T.B.: Provavelmente. Vimos a pressão feita sobre a Suíça quando ela acolheu os dois prisioneiros uigures de Guantánamo. Recentemente, também vimos a chantagem feita com a Noruega por causa da atribuição do Prêmio Nobel ao dissidente político encarcerado na China, Liu Xiaobo.

Esse é o problema de concluir um acordo com um país que se comporta desse jeito. Como a Suíça reagiria à pressão? Respeitaria suas convicções ou ficaria calada para manter seus interesses econômicos? Em todo caso, a Suíça deve mostrar coragem, ela não deveria privilegiar a economia às custas dos direitos humanos.

A Suíça mantém 22 acordos de livre comércio com 31 parceiros fora da UE.

A maioria destes acordos foram assinados no âmbito da Associação Europeia de Comércio. Mas com a China, a Suíça vai negociar cara a cara.

Se o acordo for concluído, a Suíça será o primeiro país europeu a assinar com Pequim.

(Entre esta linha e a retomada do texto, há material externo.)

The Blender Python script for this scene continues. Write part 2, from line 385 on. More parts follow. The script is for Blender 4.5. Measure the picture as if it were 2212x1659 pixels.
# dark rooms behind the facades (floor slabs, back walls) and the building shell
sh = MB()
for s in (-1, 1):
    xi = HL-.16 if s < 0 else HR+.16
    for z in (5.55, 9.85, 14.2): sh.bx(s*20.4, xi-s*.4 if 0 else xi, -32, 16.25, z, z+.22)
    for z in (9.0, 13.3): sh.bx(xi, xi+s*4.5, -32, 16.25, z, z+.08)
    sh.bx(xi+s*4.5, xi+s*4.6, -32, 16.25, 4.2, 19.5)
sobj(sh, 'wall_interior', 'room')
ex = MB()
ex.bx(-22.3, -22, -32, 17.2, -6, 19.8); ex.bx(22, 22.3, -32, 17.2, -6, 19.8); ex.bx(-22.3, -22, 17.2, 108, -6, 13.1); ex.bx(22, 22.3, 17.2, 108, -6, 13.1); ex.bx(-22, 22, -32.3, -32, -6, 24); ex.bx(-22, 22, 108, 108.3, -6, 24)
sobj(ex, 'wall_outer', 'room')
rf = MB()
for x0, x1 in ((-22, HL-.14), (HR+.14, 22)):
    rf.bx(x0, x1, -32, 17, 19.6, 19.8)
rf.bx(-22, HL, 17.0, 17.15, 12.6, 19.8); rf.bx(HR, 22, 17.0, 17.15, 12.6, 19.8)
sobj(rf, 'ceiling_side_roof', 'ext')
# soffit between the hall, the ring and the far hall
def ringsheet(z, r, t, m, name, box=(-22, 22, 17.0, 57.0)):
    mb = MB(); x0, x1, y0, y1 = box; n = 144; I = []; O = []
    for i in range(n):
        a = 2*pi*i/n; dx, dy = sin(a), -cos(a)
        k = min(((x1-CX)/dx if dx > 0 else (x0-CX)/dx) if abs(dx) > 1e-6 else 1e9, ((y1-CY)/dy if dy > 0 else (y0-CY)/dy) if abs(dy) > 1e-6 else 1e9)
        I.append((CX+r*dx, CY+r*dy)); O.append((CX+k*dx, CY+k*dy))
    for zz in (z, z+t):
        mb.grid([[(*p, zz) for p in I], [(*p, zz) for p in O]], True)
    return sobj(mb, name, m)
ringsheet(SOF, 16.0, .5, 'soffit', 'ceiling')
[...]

A China é o quarto maior mercado para os produtos suíços, depois da União Europeia, Estados Unidos e Japão. Mais de 300 empresas suíças possuem 700 filiais na China.

A China é também o terceiro maior fornecedor da Suíça.

Em novembro de 2009, a então ministra da economia, Doris Leuthard, e o ministro chinês do comércio, Chen Deming, nomearam uma força-tarefa para analisar a viabilidade de um acordo de livre comércio entre os dois países. Em agosto de 2010, o grupo respondeu a favor de um acordo.

Em novembro de 2010, a Comissão de Política Exterior do Conselho Nacional (Câmara dos Deputados) aprovou um mandato para negociar um acordo sob duas condições:

A primeira, é a inclusão no acordo de um capítulo sobre desenvolvimento sustentável que leve em conta fatores ecológicos e sociais que garantam os princípios defendidos pela Organização Internacional do Trabalho (OIT).

A segunda, é uma informação sobre as implicações do acordo no setor agrícola.